We Need Universal Basic Services to Rebuild Our Fractured Society

The centre-left will fail to deliver for working-class people if it doesn't embrace universal basic services. We can only tackle the housing, inflation and inequality crises by decommodifying and guaranteeing the essentials of life for all. The Sixth Labour government has failed to grasp this, leaving them floundering without answers to the issues they campaigned on addressing. This is because despite the apparent failures of the neoliberal experiment, the Labour government, particularly the Minister of Finance Grant Robertson, remains wedded to the idea that the market should be embedded in all aspects of our lives. This idea means the government shirks its responsibility to provide the basics of life for all; instead, we are left to compete in a privatised, competitive marketplace for the necessities of life. This is neoliberalism's real legacy. Our public services were dismantled and sold off for parts so the rich could get richer; the public services that do remain are mainly inaccessible by design through means-testing, fees, and generational underinvestment.

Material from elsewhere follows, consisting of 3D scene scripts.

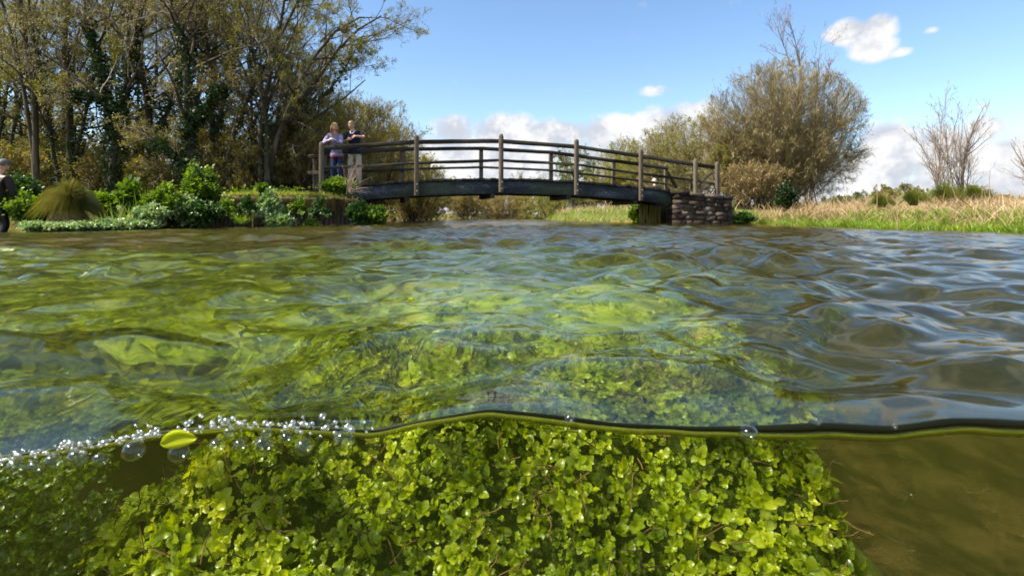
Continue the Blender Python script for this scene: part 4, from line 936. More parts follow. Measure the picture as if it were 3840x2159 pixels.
    for i, (px, h, d) in enumerate(hd):
        D = 55 + 3 * math.sin(i * 2.1); nm = ['leftmost', 'second', 'third', 'fourth', 'fifth', 'sixth', 'seventh', 'last']
        shrub('hedge_bush', px, D, 2.6, h, '%s bush from the left in the distant hedge behind the right bank reeds' % nm[i], 120 + i, 'twig', [('leaf_dark' if d else 'leaf_olive', 9000, .13), ('leaf_olive', 3000, .12)], 12, group='distant hedge on the right', minr=.012)
build_far_trees()

# ---------------------------------------------------------------- bank plants, reeds and grass
def surf(x, y): return ground(x, y)
def leafy(name, px, D, w, d, h, label, seed, mat, n, size=.06, z=None, cat='plant', group=None, stemn=26, droop=0.0, lw=.8, tall=1.0):
    """a leafy herb: stems fanning from the base with broad leaves set along and over them"""
    r = np.random.default_rng(seed); x, y, _ = pix(px, 700, D); z0 = float(ground(x, y)) if z is None else z
    t = empty(name, (x, y, z0), label, cat, group); gs = Geo(); gl = Geo(); m = stemn
    a = r.random(m) * 6.28; e = np.sqrt(r.random(m)); tip = np.stack([np.cos(a) * e * w, np.sin(a) * e * d, h * (1 - .55 * e ** 2) * (.75 + .35 * r.random(m)) - droop * e * h], -1)
    b = tip * np.array([.25, .25, 0]); k = 6; u = np.linspace(0, 1, k)[None, :, None]
    P = b[:, None] * (1 - u) + tip[:, None] * u + np.array([0, 0, 1]) * (np.sin(u * math.pi) * h * .15) + r.normal(size=(m, k, 3)) * .008 + np.array([x, y, z0])
    tubes(gs, P, np.full((m, k), .005), 4)
    i = r.integers(0, m, n); f = (1 - r.random(n) ** 1.6 * .9) * (k - 1); j = np.minimum(f.astype(int), k - 2); ww = (f - j)[:, None]
    c = P[i, j] * (1 - ww) + P[i, j + 1] * ww + r.normal(size=(n, 3)) * np.array([w, d, h * .7]) * .13
    out = unit(c - np.array([x, y, z0 + h * .2])); D_ = unit(out + r.normal(size=(n, 3)) * .5 + np.array([0, 0, -.2]))
    leaves(gl, c, size * (.5 + r.random(n)), r, lw, 0, np.array([0, -.25, 1.0]), .45, D=D_)
    gs.make('stems', M['leaf_dark'], t, False, True); gl.make('leaves', M[mat], t, False, True); return t
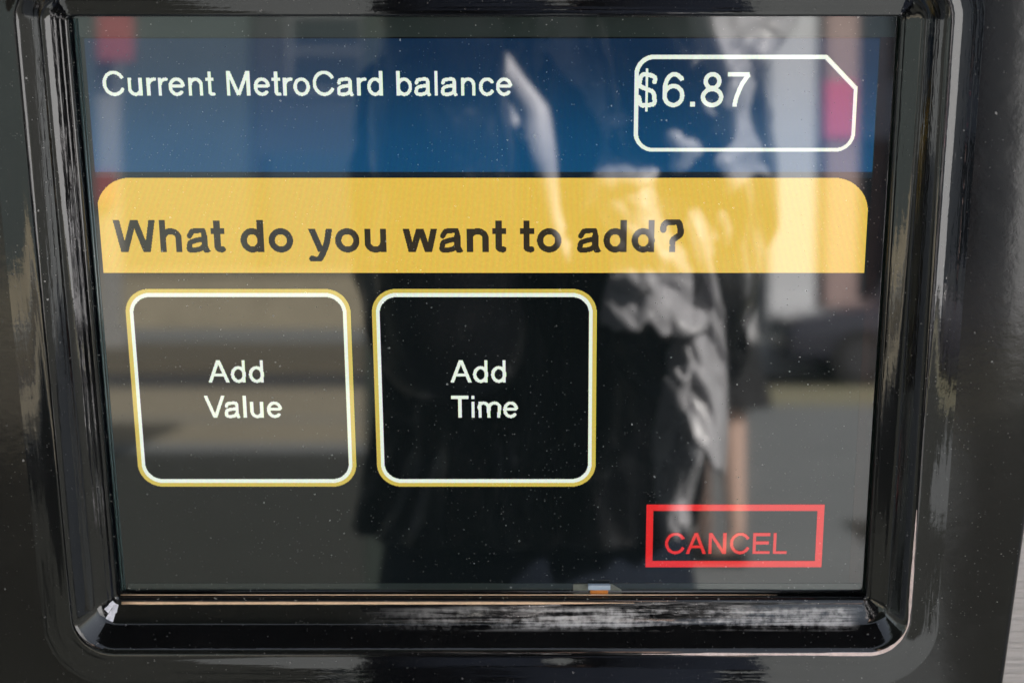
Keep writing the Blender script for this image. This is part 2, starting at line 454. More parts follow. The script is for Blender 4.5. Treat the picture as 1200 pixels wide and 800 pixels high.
# the display
M_BLACKFIELD = lit('display_black', (8, 12, 13))
M_HEADER = lit('display_blue', (20, 73, 112), (18, 42, 68), 108, 4)
M_YELLOW = lit('display_yellow', (228, 190, 80))
M_WHITE = lit('display_white', (232, 242, 228))
M_INKD = lit('display_dark_ink', (52, 46, 34))
M_GOLD = lit('display_gold', (206, 184, 84))
M_RED = lit('display_red', (222, 42, 42))
M_FADE = lit('display_header_foot', (22, 34, 44))

tp = NT('touch_glass_border'); tp.set(); touch_finish(tp, (.030, .040, .037)); M_BORDER = tp.m
tg = NT('touch_glass_edge'); touch_finish(tg, (.055, .085, .085)); M_TEAL = tg.m
def slab(name, x0, x1, y0, y1, z0, z1, mat, parent, bev=0):
    bm = bmesh.new(); box(bm, x0, x1, y0, y1, z0, z1, bev); return place(obj(name, bm, mat, parent))
screen = slab('touch_screen', OX0+.0004, OX1-.0004, OY0+.0004, OY1-.0004, -.006, -.0012, M_BLACKFIELD, machine)
screen['label'] = 'dusty glossy touch screen, lit, with blue header, yellow banner and black field'
# printed border of the glass: top and bottom strips, side strips
place(obj('glass_border', box(bmesh.new(), OX0+.0008, OX1-.0008, ly(-1.2), OY1-.0006, -.0012, -.0011), M_BORDER, screen))
place(obj('glass_border', box(bmesh.new(), OX0+.0030, OX1-.0008, OY0+.0006, ly(480.8), -.0012, -.0011), M_BORDER, screen))
tr = NT('right_border_film'); touch_finish(tr, (.020, .012, .010))
place(obj('glass_border', box(bmesh.new(), lx(640.2), OX1-.0007, ly(480), ly(-1), -.0012, -.00112), tr.m, screen))
# bright bevelled edges of the glass along the left side
for k, (xo, w_) in enumerate(((.0009, .00045), (.0018, .0003))):
    bm = bmesh.new(); tube(bm, [(OX0+xo, OY0+.001, -.0011), (OX0+xo, OY1-.001, -.0011)], w_/1, 10)
    place(obj('glass_edge', bm, M_TEAL, screen, True))
bm = bmesh.new(); tube(bm, [(OX0+.001, OY0+.0009, -.0009), (OX1-.001, OY0+.0009, -.0009)], .0006, 8)
place(obj('glass_edge', bm, M_MOULD, screen, True))

def half(quads): return [tuple(v/2 for v in q) for q in quads]

def sheet(bm, quads, z):
    """flat pixel-aligned quads (px x0, x1, y0, y1)"""
    cache = {}
    def v(x, y):
        k = (x, y)
        if k not in cache: cache[k] = bm.verts.new((lx(x), ly(y), z))
        return cache[k]
    for x0, x1, y0, y1 in quads: bm.faces.new((v(x0, y1), v(x1, y1), v(x1, y0), v(x0, y0)))
    return bm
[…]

This is not a sustainable way to organise society or deliver essential services. Despite this, the centre-left continues to cling to the myth that funding universal basic services would be wasteful and unpopular and that communities are better served by "efficient" and "targeted" government spending. What that translates to is that the centre-left wants to tinker at the margins to try and lessen the worst impacts of market forces. Still, they don't want to confront the elephant in the room that the commodification of essential services has been a failure. We have decades of experience that demonstrates how privatisation and inaccessible/underinvested in public services have resulted in rising wealth inequality, an explosion in poverty, environmental degradation and social polarisation.

The housing crisis is an excellent example of what happens when a basic necessity of life, a roof over your head, is treated as a financial commodity. The consequences couldn't be starker; most of us are losers in this equation facing unprecedented housing insecurity and precarity, all so an incredibly wealthy small real estate investor class benefit. We have to fight for an alternative: universal basic services. What this means in practical terms is that the necessities of life, these basic goods and services, are brought under public ownership and universally available to all for free at point of access.

This is not far-fetched; it is pragmatic and urgent. It is a fundamental principle that the centre-left must return to if it wants to be transformative and re-build our society. The piecemeal, stitched-together public services we currently have are designed to be a hostile labyrinth. It is an expensive bureaucratic nightmare that makes it difficult for the most vulnerable to access assistance when they need it, even though targeted and efficient spending is supposed to ensure the opposite. In addition to this, the reliance on means-testing and targeted spending to drive down costs create social backlash and polarisation. Those struggling just over the arbitrary thresholds and means-testing set by faceless accountants in Wellington are basically told their struggles are not valid; what else does this achieve if not hostility and anger towards the government and the marginalised.

The only benefactor of a cruel system like this is the wealthy, whose wealth is left untaxed and untouched by the state. That's the point of the over-emphasis on the government's budget and spending and the generational underinvestment and inaccessibility of public services. It ensures the wealthy don't have to pay their fair share. If the government increases its spending, all of the wealth currently being accumulated by the already obscenely wealthy might have to be redistributed to our communities, and we couldn't have that, could we? I don't think we should give them a choice. The truth is, though, that there is more than enough wealth in this country to fund Universal Basic Services for all. Go for a drive in Remuera or Parnell, maybe a road trip to Queenstown, the excess of the ultra-wealthy is there on display. It seems to me they have more than enough; it is time to share. Don't give an inch demand Universal Basic Services and nothing less.